I agree with pretty much everything.
Children should be dressed in a manner that allows them to fully participate in the world around them. There was an online thing about girls school shoes v boys school shoes a while ago - since then I have bought my daughter (6) school shoes exclusively from the boys section, because they allow her to participate in a wider range of playground activities. They give her more options.
Context is useful - crop top good at dance class or on a beach etc. Not in the snow/at a funeral.
I try not to meddle in what my youngest daughter picks out for weekend wear - they spend 5 days a week in uniform so if she wants to wear bonkers combinations of stuff on the other days I let her.

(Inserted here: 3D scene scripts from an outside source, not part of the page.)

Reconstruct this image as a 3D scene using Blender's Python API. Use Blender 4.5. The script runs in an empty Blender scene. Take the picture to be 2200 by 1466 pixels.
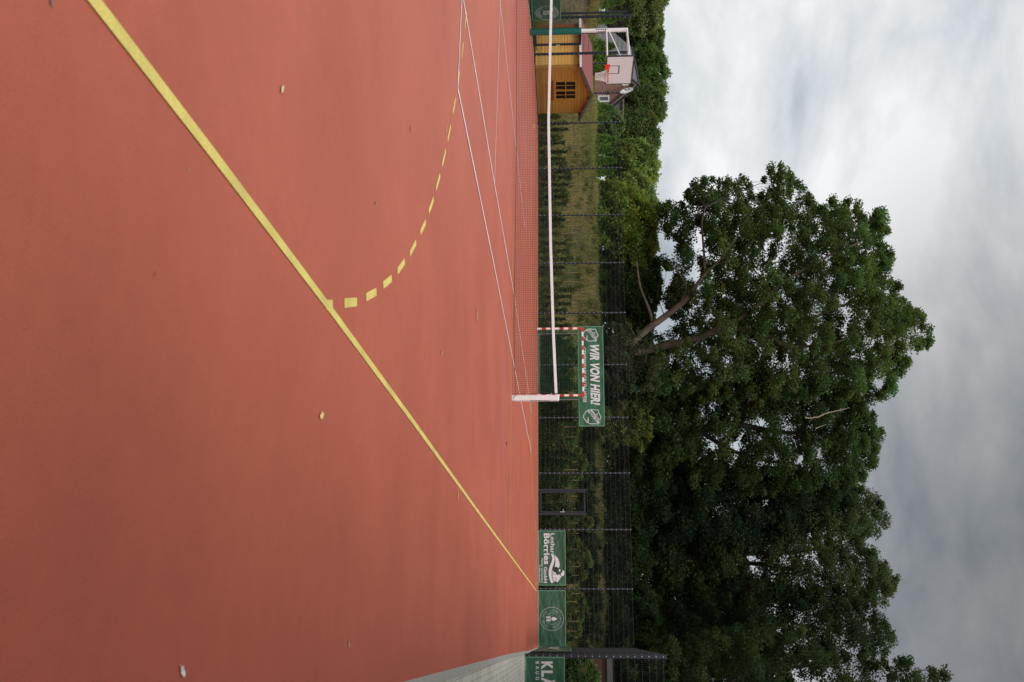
import bpy, math, random
import numpy as np
from mathutils import Vector, Matrix

R = math.radians
rng = np.random.default_rng(7)
random.seed(7)
scene = bpy.context.scene
COL = scene.collection

# ------------------------------------------------------------------ survey
# camera pose solved from the tennis court lines (metres, net centre = origin,
# X along the net, Y along the court, Z up)
FPX = 2139.0
CAM = np.array([11.609, -22.202, 1.2205])
YAW, PIT, ROL = -0.28606, -0.05319, 0.008642
Fw = np.array([math.sin(YAW)*math.cos(PIT), math.cos(YAW)*math.cos(PIT), math.sin(PIT)])
Rw = np.array([math.cos(YAW), -math.sin(YAW), 0.0])
Uw = np.cross(Rw, Fw)
Uim = math.sin(ROL)*Rw + math.cos(ROL)*Uw
Rim = math.cos(ROL)*Rw - math.sin(ROL)*Uw

def sight(x, y):
    return Fw*FPX + Uim*(x-1100.0) + Rim*(y-733.0)
def gnd(x, y, z=0.0):
    d = sight(x, y); return CAM + d*((z-CAM[2])/d[2])
def onY(x, y, Y):
    d = sight(x, y); return CAM + d*((Y-CAM[1])/d[1])
def onX(x, y, X):
    d = sight(x, y); return CAM + d*((X-CAM[0])/d[0])

# ------------------------------------------------------------------ materials
MATS = {}
def new_mat(name):
    m = bpy.data.materials.new(name); m.use_nodes = True
    nt = m.node_tree; nt.nodes.clear()
    out = nt.nodes.new('ShaderNodeOutputMaterial')
    b = nt.nodes.new('ShaderNodeBsdfPrincipled')
    nt.links.new(b.outputs[0], out.inputs[0])
    MATS[name] = m
    return m, nt, b, out
def nd(nt, typ, **kw):
    n = nt.nodes.new(typ)
    for k, v in kw.items():
        setattr(n, k, v)
    return n
def mat(name, col, rough=0.6, metal=0.0, var=0.15, scale=8.0, bump=0.0, bscale=40.0, spec=0.5, stretch=None):
    if name in MATS: return MATS[name]
    m, nt, b, out = new_mat(name)
    tc = nd(nt, 'ShaderNodeTexCoord')
    src = tc.outputs['Object']
    if stretch:
        mp = nd(nt, 'ShaderNodeMapping'); mp.inputs['Scale'].default_value = stretch
        nt.links.new(src, mp.inputs[0]); src = mp.outputs[0]
    n = nd(nt, 'ShaderNodeTexNoise'); n.inputs['Scale'].default_value = scale; n.inputs['Detail'].default_value = 6
    nt.links.new(src, n.inputs['Vector'])
    r = nd(nt, 'ShaderNodeValToRGB')
    c0 = [max(0, c*(1-var)) for c in col[:3]]+[1]; c1 = [min(1, c*(1+var)) for c in col[:3]]+[1]
    r.color_ramp.elements[0].position = 0.3; r.color_ramp.elements[1].position = 0.7
    r.color_ramp.elements[0].color = c0; r.color_ramp.elements[1].color = c1
    nt.links.new(n.outputs['Fac'], r.inputs[0]); nt.links.new(r.outputs[0], b.inputs['Base Color'])
    b.inputs['Roughness'].default_value = rough; b.inputs['Metallic'].default_value = metal
    b.inputs['Specular IOR Level'].default_value = spec
    if bump:
        n2 = nd(nt, 'ShaderNodeTexNoise'); n2.inputs['Scale'].default_value = bscale; n2.inputs['Detail'].default_value = 4
        nt.links.new(src, n2.inputs['Vector'])
        bp = nd(nt, 'ShaderNodeBump'); bp.inputs['Strength'].default_value = bump; bp.inputs['Distance'].default_value = 0.02
        nt.links.new(n2.outputs['Fac'], bp.inputs['Height']); nt.links.new(bp.outputs[0], b.inputs['Normal'])
    return m

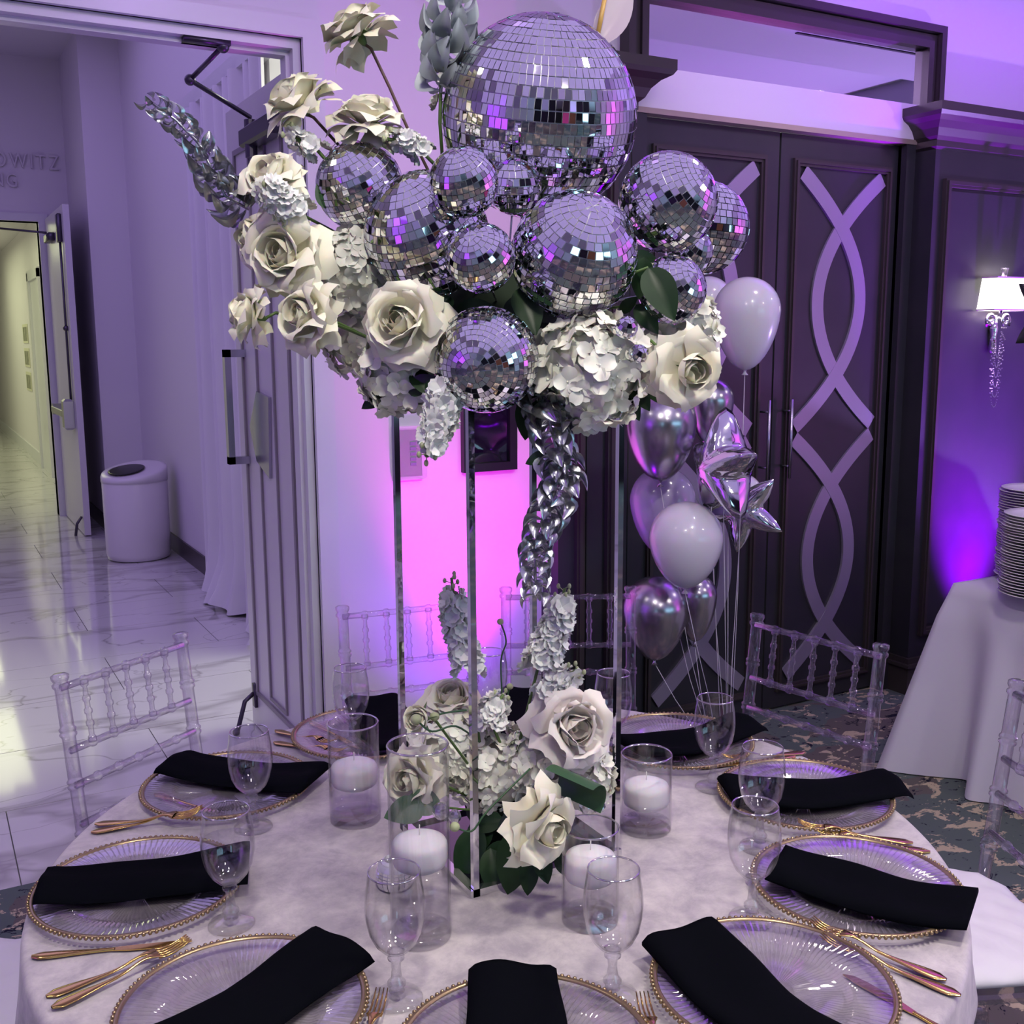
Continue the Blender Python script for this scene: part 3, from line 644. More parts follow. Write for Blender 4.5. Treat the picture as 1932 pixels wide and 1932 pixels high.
# ---------------- plates, napkins
NSEG = 288
def plate_thing():
    t = thing('charger_plate', '', 'plate')
    prof = [(0.0005, 0.004), (0.03, 0.004), (0.06, 0.0042), (0.092, 0.0045), (0.098, 0.0065), (0.105, 0.0105), (0.112, 0.0125), (0.135, 0.0155), (0.157, 0.0185)]
    b = MB()
    for side in (0, 1):
        vs = []; fs = []
        for r, z in prof:
            for i in range(NSEG):
                a = 2 * PI * i / NSEG; amp = 0.0022 if 0.035 < r < 0.155 else 0.0
                vs.append((r * math.cos(a), r * math.sin(a), z + (amp if i % 3 == 0 else 0) * (1 - side) - side * 0.0032))
        for k in range(len(prof) - 1):
            for i in range(NSEG):
                j = (i + 1) % NSEG; q = (k * NSEG + i, k * NSEG + j, (k + 1) * NSEG + j, (k + 1) * NSEG + i); fs.append(q if side == 0 else q[::-1])
        b.add(vs, fs)
    b.build('glass_body', M['plate'], t, angle=40)
    g = MB(); g.shell([(0.155, 0.0170), (0.1565, 0.0205), (0.161, 0.0205), (0.163, 0.018), (0.158, 0.0155), (0.155, 0.0170)], 96)
    for i in range(112): a = 2 * PI * i / 112; g.ball((0.1635 * math.cos(a), 0.1635 * math.sin(a), 0.0182), 0.0034, 6, 4)
    g.build('beaded_gold_rim', M['gold_rim'], t)
    return t
def napkin_mesh(seed, L=0.37, W=0.128):
    rnd = random.Random(seed); b = MB(); ph = rnd.random() * 6
    def prof(s):                             # height along the length: lies over both rims, ends droop
        x = (s - 0.5) * L
        e = abs(x)
        h = 0.010 + 0.013 * min(1, (e / 0.15)) ** 2
        if e > 0.160: h -= (e - 0.160) * 0.55
        return x, h
    def top(u, v_):
        x, h = prof(u); y = (v_ - 0.5) * W * (1 + 0.06 * math.sin(u * 4 + ph))
        z = h + 0.010 + 0.0030 * math.sin(v_ * 8 + ph + u * 2.2) + 0.002 * math.sin(u * 11 + v_ * 4)
        ee = min(v_, 1 - v_) * 8
        z -= 0.008 * max(0, 1 - ee) ** 2
        return (x, y + 0.004 * math.sin(u * 7 + ph), z)
    def bot(u, v_):
        x, h = prof(u); y = (v_ - 0.5) * W * (1 + 0.06 * math.sin(u * 4 + ph)); return (x, y + 0.004 * math.sin(u * 7 + ph), h - 0.001)
    nu, nv = 30, 14
    b.grid(top, nu, nv); 
    o = len(b.v); b.grid(bot, nu, nv); b.f[-nu * nv:] = [f[::-1] for f in b.f[-nu * nv:]]
    Wd = nu + 1
    for i in range(nu): b.f.append((i + 1, i, o + i, o + i + 1)); a = nv * Wd + i; b.f.append((a, a + 1, o + a + 1, o + a))
    for j in range(nv): a = j * Wd; b.f.append((a, a + Wd, o + a + Wd, o + a)); a = j * Wd + nu; b.f.append((a + Wd, a, o + a, o + a + Wd))
    b.mi = [0] * len(b.f)
    return b.mesh('napkin', M['napkin'], True)
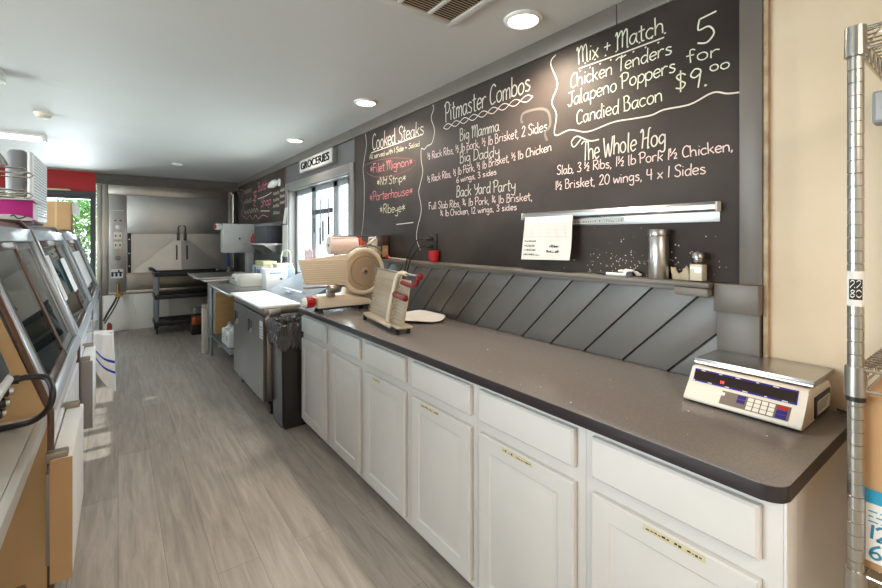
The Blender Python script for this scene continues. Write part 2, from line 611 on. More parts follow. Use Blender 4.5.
# ------------------------------------------------------------------ chalkboards and their writing
GLYPH = {
    'a': (4.9, "4,4 2.5,5 .8,4 .5,2 1.5,.2 3,.8 4,4;4,5 4,1.2 4.8,0"), 'b': (4.6, ".6,9 .6,0;.6,3.5 2.2,5 4,3.8 4,1.2 2.2,0 .6,1"),
    'c': (4.4, "4,4.2 2.5,5 .8,3.8 .6,1.6 2,0 4,.8"), 'd': (4.9, "4,4 2.5,5 .8,4 .5,2 1.5,.2 3,.6 4,3;4,9 4,1 4.6,0"),
    'e': (4.5, ".8,2.5 4,3 3.6,4.6 2.2,5 .8,3.8 .6,1.6 2,0 4,.9"), 'f': (3.9, "4,8.2 3,9 2,7.8 1.8,0;.4,5 3.4,5.2"),
    'g': (4.8, "4,4 2.5,5 .8,4 .6,2 2,.8 4,2.5;4,5 4,-2 2.6,-3.2 .8,-2.2"), 'h': (4.7, ".6,9 .6,0;.6,3 2,5 3.6,4.6 4,3 4,0"),
    'i': (2.0, "1,5 1,0;1,6.9 1.25,7.4"), 'k': (4.4, ".6,9 .6,0;3.8,5 .6,2.2;1.6,3 4,0"), 'l': (2.2, "1,9 1,.6 1.6,0"),
    'm': (6.4, ".6,5 .6,0;.6,3.4 2,5 3,4 3,0;3,3.4 4.6,5 5.6,4 5.6,0"), 'n': (4.7, ".6,5 .6,0;.6,3.4 2.2,5 3.8,4.2 4,0"),
    'o': (4.8, "2.4,5 .8,4 .6,1.6 2,0 3.8,.8 4.2,3 3.4,4.6 2.2,5"), 'p': (4.6, ".6,5 .6,-3.4;.6,3.6 2.2,5 4,3.8 4,1.4 2.4,0 .6,1"),
    'r': (3.8, ".6,5 .6,0;.6,3.2 2,5 3.6,4.6"), 's': (4.2, "3.6,4.4 2,5 .9,4 2.2,2.8 3.6,1.6 2.6,.1 .6,.6"), 't': (3.6, "1.8,8 1.8,.8 3.2,.2;.3,5.4 3.4,5.6"),
    'u': (4.8, ".6,5 .7,1 2,0 3.8,1.4;4,5 4,1 4.6,0"), 'v': (4.5, ".4,5 2.2,0 4,5"), 'w': (6, ".4,5 1.6,0 3,4 4.4,0 5.6,5"), 'x': (4.4, ".5,5 4,0;4,5 .4,0"),
    'y': (4.6, ".5,5 .9,2.4 2.4,1.8 4,3;4,5 4,-2 2.4,-3.4 .8,-2.4"), 'A': (5.4, ".4,0 2.8,9 5,0;1.2,3.2 4.4,3.2"),
    'B': (5, ".8,9 .8,0;.2,8.6 2.4,9.2 4,7.4 2.6,5.2 .8,5;.8,5 3.4,4.8 4.5,2.4 3,.1 .2,.3"), 'C': (5.2, "5,7.6 3.4,9 1.2,7.2 .6,3 2,.2 4.8,1"),
    'D': (5.6, ".8,9 .8,0;.2,8.8 3.6,8.6 5.2,5 4,1.2 .2,.1"), 'F': (4.8, ".8,9 .8,0;.4,9 4.6,9;.8,5 3.8,5.2"),
    'H': (6.2, "-.4,7.6 .6,9 1.4,7 1,0;6,9 4.8,8 4.6,0 5.4,.4;1,4.4 4.8,4.8"), 'J': (5, ".6,8.6 5,9;3.6,9 3.4,1.4 2,0 .6,1.6"),
    'M': (7, "-.2,7.6 .8,9 1,0;1,5.6 2.6,9 3.6,8 3.6,.6;3.6,5.6 5.2,9 6.2,8 6.2,.6 7,0"), 'N': (5.6, ".8,0 .8,9 5,0 5,9"),
    'P': (4.9, ".9,9 .8,0;-.4,7.6 1.6,9.4 4.2,8.8 4.8,6.8 3.4,4.6 .9,4.4"), 'R': (5, ".8,9 .8,0;.2,8.6 3.8,9 4.6,6.8 3.2,5 .8,4.6;.9,4.7 2.8,3 5,0"),
    'S': (4.8, "4.6,7.6 3.4,9.2 1,8 1.6,5.6 3.8,4 4.2,1.4 2.4,0 .4,1.2"), 'T': (5, "-.6,8 1.4,9.2 3.4,8.6 5.8,9.2;2.9,9 2.7,0"),
    'W': (7.2, ".4,9 1.6,.2 2.4,1 3.6,6 4.6,.2 5.6,1.4 7,9"), 'Y': (5.2, ".4,9 1.4,5 2.8,4.6 4.6,6;5.2,9 4,2 1.8,0"),
    '0': (4.8, "2.5,9 .8,7 .6,2.4 2.2,0 4,2 4.2,6.6 2.5,9"), '1': (2.2, "1.2,9 1.2,0"), '2': (5, ".8,7 2.4,9 4,7.4 3,4 .6,0;.6,0 4.6,.3"),
    '3': (4.7, ".8,8.2 2.6,9 4,7.4 2.2,5 4.2,3 3.2,.2 .6,.8"), '4': (5, "1,9 .8,4.4 4.6,4.6;3.8,9 3.6,0"), '5': (4.9, "1.4,8.8 1,5.2 3.2,5.4 4.2,2.6 2.6,.1 .6,.8;1.4,8.8 5,9.6"),
    '6': (4.7, "3.8,9 1.4,6 .8,2 2.4,0 4.2,1.8 3,4.2 1,3"), '8': (4.6, "3.8,7.8 2.4,9 1,7.6 2.4,5 4,2.4 2.4,0 .8,2 2.4,5 3.8,7.8"), '9': (4.7, "4,6.4 2.2,5 .8,6.6 2.2,9 4,8 4,6 3.4,0"),
    '½': (5.6, ".7,9 .7,5;.3,2.4 4.2,8;2.8,3.8 4,4.6 4.6,3.2 2.8,0;2.8,0 5,.2"), '¾': (6, ".2,8.6 1.4,9 1.6,7.6 .9,7 1.8,6 .3,5;.4,1.4 4,8;2.8,4.2 2.6,2 5,2.2;4.3,4 4.2,0"),
    '$': (4.8, "4.2,7 2.6,8.2 1,7 2.4,4.8 4,3.2 2.8,1.2 .6,2;2.5,9.6 2.3,-.4"), '+': (4.6, "2.2,5.6 2.2,1.6;.4,3.6 4,3.6"), '&': (4.6, "4.2,.2 1.6,6.6 2.6,8.4 3.2,6.8 .8,2.4 2,0 4,3"),
    ',': (2, "1,.6 .4,-1.4"), '.': (2.6, ".9,.1 1.4,.5 1,.7 .9,.1"), '*': (4.6, "2.2,7 2.2,1;.4,5.6 4,2.4;4,5.6 .4,2.4"), ' ': (2.6, ""),
}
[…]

Sometimes I have to actively stop myself from telling her that things don’t go together - much as I’d love to dress her totally to my own taste, she’s a human being, not a doll. I think it’s important to let her have that control over her physical self now, to not undermine her sense of autonomy and to reinforce the message that her body is her own.
Middle daughter is my bonus (step) baby, so she comes with a set of rules designated by her birth mother and while I think a lot of them are pointless (she’s not allowed to look at the boys section, for example) I try to walk a line that respects her autonomy without undermining her mum.
When her dad and I got married, she couldn’t find anything she wanted to wear in a shop. She ended up picking out one of my dresses and I had it professionally altered to fit her.
Little daughter insisted on a ridiculous mother-of-the-bride style hat with ostrich feathers. They don’t come sized for preschoolers so I had to make her one.
Re: sexualisation, well, having once been a phone sex chat line operator (late 90s, before the internet caused a ‘video killed the radio star’ type takeover) I can state with certainty that anything can be sexualised - from Velcro sandals to bursting balloons.
There is a touring exhibit in the US showing outfits women were wearing when they were sexually assaulted. It makes Sardine’s point very starkly.
We should try not to get bogged down in worrying about what signals we send to men via clothing - they don’t receive our messages anyway, they just write their own agenda over the top.
Fashion/clothing experimentation can be a wonderful thing, my mother was incredibly supportive and indulgent of my ridiculous sartorial imagination, enabling ridiculous fancy dress costumes (often made out of boxes) in my early years, and making stuff not had in my head but couldn’t actually find for my teenage nights out. Sometimes at ridiculously short notice.
When my daughter was born I made the conscientious effort to learn to use a sewing machine and dressmaker clothes from simple patterns so I would be able facilitate her future flights of fancy. I wish I’d asked my mum to teach me while she was still around to do so, but instead I remember her whenever I sit down and thread the machine. Fashion, style, what we wear and how we source it doesn’t necessarily have to involve men. I hope!